This Day In Classic Rock [Videos] 9/14

"Little" Richard Penniman was in New Orleans recording studio today in 1955 with Fats Domino's backing band and things weren't going well. Penniman had been performing and recording for four years, but had never captured his live act in the studio or scored any kind of hit, but when producer Robert "Bumps" Blackwell called a lunch break they all headed for a bar that happened to have a piano. After the meal and a few drinks he loosened up and started banging out a suggestive little song that started out with some nonsense words and then lyrics about back-door sex. Blackwell knew he had a hit, and they went back and recorded it...without the naughty bits. Tutti Frutti, which means "all fruits" in Italian, was picked by the great British music magazine Mojo #1 on it's list of 100 Records That Changed The World, #43 on Rolling Stone's 500 Greatest Songs of All Time, and in 2010 made the U.S. Library of Congress National Recording Registry.

The Beatles were deeply involved in day three of filming their Magical Mystery Tour TV special today in 1967, or at least they were trying. They were looking for a quiet, secluded field to shoot a scene in, but by this time they were causing Seattle-worthy traffic jams wherever they went, and had to call police for crowd control.

While he was on tour in Britain today in 1968, Roy Orbison's Nashville house burned to the ground, killing his two eldest sons.His wife, the "Pretty Woman" Claudette, had been killed in a motorcycle crash two years earlier. The property was sold to his friend Johnny Cash, who demolished what was left of the house and planted an orchard of fruit trees.

The comic book The Archies became a TV cartoon today in 1968. Like most Saturday morning fare of the era, the Riverdale High School friends played together in a rock band, leading millions of American kids to start bands when they got a little older. Music for the show was coordinated by producer Don Kirshner, who'd been forced out of his job as the hugely successful musical director for The Monkees, by the "band" members who wanted creative control. The song Sugar Sugar would become a huge hit the following year, the biggest hit ever for a cartoon non-band. Kirshner was one of music's biggest moguls, but television wanted more, and ABC got him to produce Don Kirshner's Rock Concert in '72.

Jamaican Reggae music was already big in England, but few Americans were familiar with it when Eric Clapton went to #1 in the U.S. with a cover of Bob Marley's I Shot the Sheriff today in 1974.

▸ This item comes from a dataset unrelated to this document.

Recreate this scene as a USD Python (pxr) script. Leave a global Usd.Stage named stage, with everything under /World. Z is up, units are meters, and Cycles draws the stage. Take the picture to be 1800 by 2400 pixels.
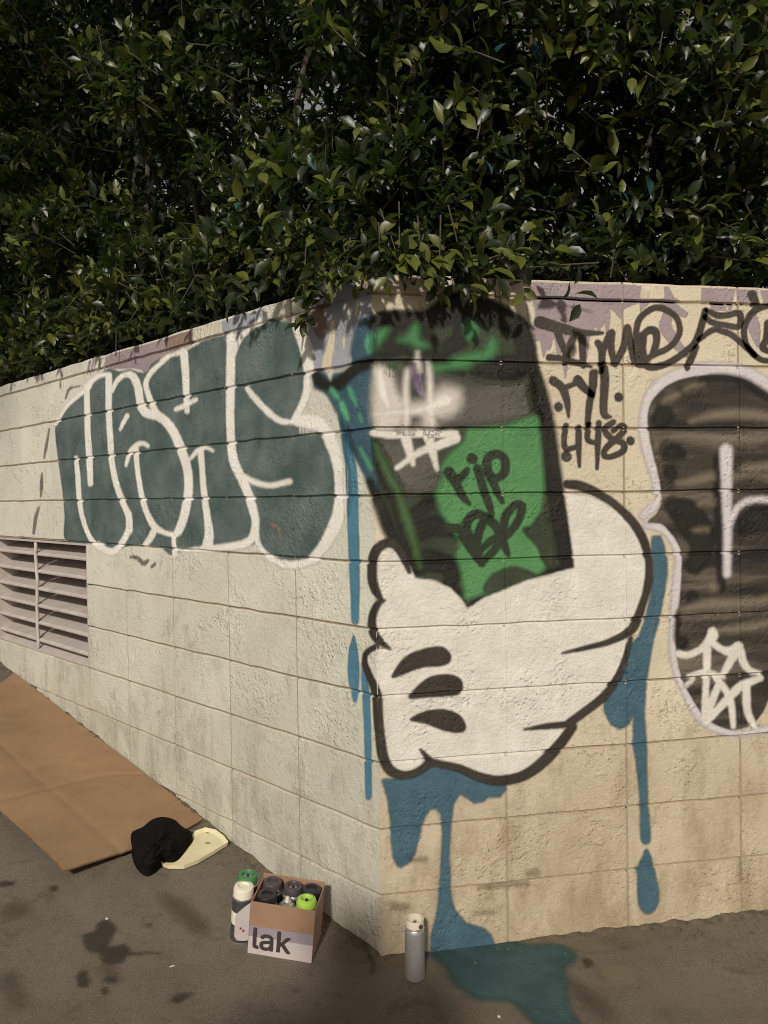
import math
import numpy as np
import trimesh
import shapely
from shapely.geometry import Polygon, LineString, Point, MultiPoint
from shapely.ops import unary_union
from scipy.spatial import cKDTree
import usdkit, meshkit
from pxr import Usd, UsdGeom, UsdLux, UsdShade, Gf, Sdf, Vt

stage = Usd.Stage.CreateInMemory()
UsdGeom.SetStageUpAxis(stage, UsdGeom.Tokens.z)
UsdGeom.SetStageMetersPerUnit(stage, 1.0)
UsdGeom.Xform.Define(stage, '/World')
rng = np.random.default_rng(7)

# ---------------------------------------------------------------- camera
F_PX, CAM = 1872.05, np.array([-0.41241, -2.37318, 1.21710])
YAW, PITCH, ROLL = 0.183006, -0.019470, -0.014457
_fwd = np.array([math.sin(YAW) * math.cos(PITCH), math.cos(YAW) * math.cos(PITCH), math.sin(PITCH)])
_r0 = np.array([math.cos(YAW), -math.sin(YAW), 0.0])
_u0 = np.cross(_r0, _fwd)
_right = _r0 * math.cos(ROLL) + _u0 * math.sin(ROLL)
_up = -_r0 * math.sin(ROLL) + _u0 * math.cos(ROLL)
cam = UsdGeom.Camera.Define(stage, '/World/camera')
cam.CreateHorizontalApertureAttr(36.0)
cam.CreateVerticalApertureAttr(48.0)
cam.CreateFocalLengthAttr(F_PX / 1800 * 36)
cam.CreateClippingRangeAttr(Gf.Vec2f(0.05, 1000))
cam.CreateExposureAttr(0.38)
cam.AddTransformOp().Set(Gf.Matrix4d(*_right, 0, *_up, 0, *(-_fwd), 0, *CAM, 1))

# ---------------------------------------------------------------- sky and the one distant light
SUN_DIR = np.array([-0.27, -0.81, 0.515])
SUN_DIR = SUN_DIR / np.linalg.norm(SUN_DIR)
SUN_ELEV, SUN_ROT = math.asin(SUN_DIR[2]), math.atan2(SUN_DIR[0], SUN_DIR[1])
sky_mat = usdkit.material(stage, '/World/Looks/night_sky', {
    'sky': ('sky_texture', {'sky_type': 'single_scattering', 'sun_disc': False, 'sun_elevation': SUN_ELEV, 'sun_rotation': SUN_ROT}),
    'dull': ('hsv', {'hue': 0.5, 'saturation': 0.28, 'value': 1.0, 'fac': 1.0}),
    'tint': ('mix', {'mix_type': 'multiply', 'fac': 1.0, 'color2': (1.0, 0.90, 0.79)}),
    'bg': ('background_shader', {'strength': 0.058})},
    [('sky.color', 'dull.color'), ('dull.color', 'tint.color1'), ('tint.color', 'bg.color')], surface='bg.background')
dome = UsdLux.DomeLight.Define(stage, '/World/sky')
UsdShade.MaterialBindingAPI.Apply(dome.GetPrim()).Bind(sky_mat)
dome.GetPrim().SetCustomDataByKey('kind', 'structure')
sun = UsdLux.DistantLight.Define(stage, '/World/key_light')
sun.CreateIntensityAttr(0.70)
sun.CreateAngleAttr(3.6)
sun.CreateColorAttr(Gf.Vec3f(1.0, 0.945, 0.81))
sun.CreateNormalizeAttr(True)
_z = SUN_DIR
_x = np.cross([0, 0, 1.0], _z); _x /= np.linalg.norm(_x)
_y = np.cross(_z, _x)
sun.AddTransformOp().Set(Gf.Matrix4d(*_x, 0, *_y, 0, *_z, 0, *(SUN_DIR * 20), 1))

# ---------------------------------------------------------------- helpers
_names = {}
def numbered(parent, name):
    k = _names.get((parent, name), 0)
    _names[(parent, name)] = k + 1
    return f'{parent}/{name}' if k == 0 else f'{parent}/{name}_{k:03d}'

def path_of(p):
    return '/World' if p is None else str(p.GetPath())

def tag(p, label=None, cat=None, group=None, kind=None):
    for k, v in (('label', label), ('category', cat), ('group', group), ('kind', kind)):
        if v: p.SetCustomDataByKey(k, v)
    return p

def thing(name, label=None, cat=None, M=None, group=None, kind=None):
    x = UsdGeom.Xform.Define(stage, numbered('/World', name))
    if M is not None:
        x.AddTransformOp().Set(Gf.Matrix4d(*np.asarray(M).T.ravel().tolist()))
    return tag(x.GetPrim(), label, cat, group, kind)

def obj(name, mesh, mat, parent=None, smooth=False, label=None, cat=None, group=None, kind=None):
    m = usdkit.mesh(stage, numbered(path_of(parent), name), mesh, mat, smooth)
    m.CreateDoubleSidedAttr(True)
    return tag(m.GetPrim(), label, cat, group, kind)

def cat(*ms):
    return trimesh.util.concatenate(list(ms))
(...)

The movie based on the 1973 Who album Quadrophenia premiered at the Toronto Film Festival today in 1979, starring Phil Daniels as mod-protagonist Jimmy Cooper, the lovely Leslie Ash as the object of his affection Steph, and The Police's bass-playing frontman Sting as uber-mod Ace Face. Other than a clip of them performing Anyway, Anyhow, Anywhere on Brit TV show Ready Steady Go! The Who do not appear in the film, but shooting was almost cancelled when Keith Moon died in 1978.

While his hit Copperhead Road was about a rural southern man growing weed much the same as his father made moonshine, guitarist and songwriter Steve Earle was sentenced to one year in prison for possession of crack cocaine today in 1994.

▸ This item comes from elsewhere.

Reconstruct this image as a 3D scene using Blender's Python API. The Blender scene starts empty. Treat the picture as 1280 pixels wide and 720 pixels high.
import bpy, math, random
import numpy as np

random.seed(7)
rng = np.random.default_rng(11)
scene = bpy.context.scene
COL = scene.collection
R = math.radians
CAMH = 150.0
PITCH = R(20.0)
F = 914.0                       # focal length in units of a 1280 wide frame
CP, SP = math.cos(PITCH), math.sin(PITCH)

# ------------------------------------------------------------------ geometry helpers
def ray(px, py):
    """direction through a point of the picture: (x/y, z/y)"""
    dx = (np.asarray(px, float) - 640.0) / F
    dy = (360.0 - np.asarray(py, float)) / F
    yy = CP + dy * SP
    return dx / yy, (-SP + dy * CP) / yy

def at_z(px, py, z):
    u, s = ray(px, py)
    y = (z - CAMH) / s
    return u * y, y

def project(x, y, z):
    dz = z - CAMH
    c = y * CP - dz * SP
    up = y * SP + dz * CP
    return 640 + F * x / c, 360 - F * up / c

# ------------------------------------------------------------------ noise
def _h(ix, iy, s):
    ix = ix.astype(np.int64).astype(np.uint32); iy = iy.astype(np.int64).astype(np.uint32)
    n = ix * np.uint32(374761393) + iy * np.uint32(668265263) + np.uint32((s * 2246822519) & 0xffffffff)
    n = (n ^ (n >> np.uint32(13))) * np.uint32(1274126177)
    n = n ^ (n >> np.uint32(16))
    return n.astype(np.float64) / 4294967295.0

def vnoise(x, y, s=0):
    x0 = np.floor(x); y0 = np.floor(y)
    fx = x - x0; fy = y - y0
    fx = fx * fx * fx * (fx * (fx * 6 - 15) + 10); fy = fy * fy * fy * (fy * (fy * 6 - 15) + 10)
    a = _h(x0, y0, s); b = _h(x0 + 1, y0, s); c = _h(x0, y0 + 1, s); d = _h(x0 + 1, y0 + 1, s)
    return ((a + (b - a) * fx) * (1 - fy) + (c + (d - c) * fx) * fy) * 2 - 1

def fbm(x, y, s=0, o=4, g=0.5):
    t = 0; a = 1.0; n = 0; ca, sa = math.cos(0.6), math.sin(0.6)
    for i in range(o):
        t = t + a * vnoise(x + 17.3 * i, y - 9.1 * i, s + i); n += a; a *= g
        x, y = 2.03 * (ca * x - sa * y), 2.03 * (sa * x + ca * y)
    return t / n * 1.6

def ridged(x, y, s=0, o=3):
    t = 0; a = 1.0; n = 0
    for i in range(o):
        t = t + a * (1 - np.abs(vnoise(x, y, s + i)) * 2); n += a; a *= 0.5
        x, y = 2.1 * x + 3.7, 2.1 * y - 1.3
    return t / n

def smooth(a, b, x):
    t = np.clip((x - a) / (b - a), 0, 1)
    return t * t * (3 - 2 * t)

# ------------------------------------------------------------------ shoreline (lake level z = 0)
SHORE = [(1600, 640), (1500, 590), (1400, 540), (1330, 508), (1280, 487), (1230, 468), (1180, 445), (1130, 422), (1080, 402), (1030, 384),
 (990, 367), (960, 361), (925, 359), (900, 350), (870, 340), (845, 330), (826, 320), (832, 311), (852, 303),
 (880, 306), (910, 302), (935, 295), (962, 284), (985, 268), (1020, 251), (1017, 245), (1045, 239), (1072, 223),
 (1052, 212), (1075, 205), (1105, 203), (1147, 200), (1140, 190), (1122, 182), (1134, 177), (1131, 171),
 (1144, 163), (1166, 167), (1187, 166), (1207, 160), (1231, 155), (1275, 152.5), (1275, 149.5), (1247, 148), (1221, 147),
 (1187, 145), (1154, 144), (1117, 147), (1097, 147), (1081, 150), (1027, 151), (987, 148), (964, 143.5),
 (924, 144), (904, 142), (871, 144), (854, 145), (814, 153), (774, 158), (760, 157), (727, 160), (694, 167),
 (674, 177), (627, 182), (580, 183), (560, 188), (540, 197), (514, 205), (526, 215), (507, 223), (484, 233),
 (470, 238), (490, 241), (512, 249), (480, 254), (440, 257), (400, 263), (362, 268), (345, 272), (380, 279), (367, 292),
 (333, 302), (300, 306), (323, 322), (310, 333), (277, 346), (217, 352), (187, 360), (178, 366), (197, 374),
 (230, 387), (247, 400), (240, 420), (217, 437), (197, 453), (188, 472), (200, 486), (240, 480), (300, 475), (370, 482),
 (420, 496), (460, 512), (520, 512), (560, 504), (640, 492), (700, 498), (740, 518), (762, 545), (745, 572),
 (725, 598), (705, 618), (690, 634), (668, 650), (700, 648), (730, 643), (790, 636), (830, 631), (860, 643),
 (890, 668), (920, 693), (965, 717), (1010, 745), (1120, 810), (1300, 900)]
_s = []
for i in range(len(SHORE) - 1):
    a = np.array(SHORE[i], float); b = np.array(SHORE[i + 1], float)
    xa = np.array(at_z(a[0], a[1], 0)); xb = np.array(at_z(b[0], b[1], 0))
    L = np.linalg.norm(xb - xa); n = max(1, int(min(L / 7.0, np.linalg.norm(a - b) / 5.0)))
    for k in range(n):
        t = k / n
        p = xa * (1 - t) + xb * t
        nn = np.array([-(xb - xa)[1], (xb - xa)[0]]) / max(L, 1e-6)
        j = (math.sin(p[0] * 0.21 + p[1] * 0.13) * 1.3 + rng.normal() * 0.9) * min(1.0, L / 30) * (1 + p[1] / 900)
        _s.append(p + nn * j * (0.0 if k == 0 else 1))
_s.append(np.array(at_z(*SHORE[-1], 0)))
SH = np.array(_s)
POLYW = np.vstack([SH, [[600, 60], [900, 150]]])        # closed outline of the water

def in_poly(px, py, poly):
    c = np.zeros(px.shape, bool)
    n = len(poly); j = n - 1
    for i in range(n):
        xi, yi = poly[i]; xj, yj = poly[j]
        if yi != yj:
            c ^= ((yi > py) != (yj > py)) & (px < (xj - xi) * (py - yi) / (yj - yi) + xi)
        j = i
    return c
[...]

Paul McCartney's hand-written lyrics to the Beatles song Getting Better sold at a Southeby's auction for almost a quarter-million dollars today in 1995. Beatles songs do well like that.

The English are big on historical landmarks, and it was today in 1997 that over 2000 fans watched The Who's Pete Townsend unveil a blue heritage plaque on the outside of a flat at 23 Brook Street in London where Jimi Hendrix had lived in 1968-69. Experience bass player Noel Redding, Jimi's dad Al, and half-sister Janie were in attendance. Interestingly the place had a previous musical history as the home of Messiah composer George Handel in the 1700's. It's since been turned into a museum.

The Grateful Dead's 1965 Gillig tour bus named Sugar Magnolia was fully restored and on display at the Volo Automobile Museum in Volo, IL today in 2005. The ceiling is lined with vintage rock show posters, not just of The Dead, but other artists who visited the bus like Janis Joplin, Jimi Hendrix, and The Beatles.

Rock and Roll Birthdays

Nazareth bass player Pete Agnew is 74. They're still a band, and though he's the last original member, his son Lee took over in 1999 after the passing of original drummer Darrell Sweet.

Lynyrd Skynyrd guitarist Steve Gaines would be 71 today had he not been killed in the band's plane crash in 1977. Interestingly he'd replaced original Skynyrd guitarist and former Strawberry Alarm Clock member Ed King who also would be 70 today, he made it to 2018.

Free guitarist Paul Kossoff would be 70 today had he not died at 25 of a cocaine related heart attack on a flight from LA to NYC.

Barry Cowsill, drummer and bass player with the family band that inspired The Partridge Family...The Cowsills, would be 65 if he'd made it through Hurricane Katrina.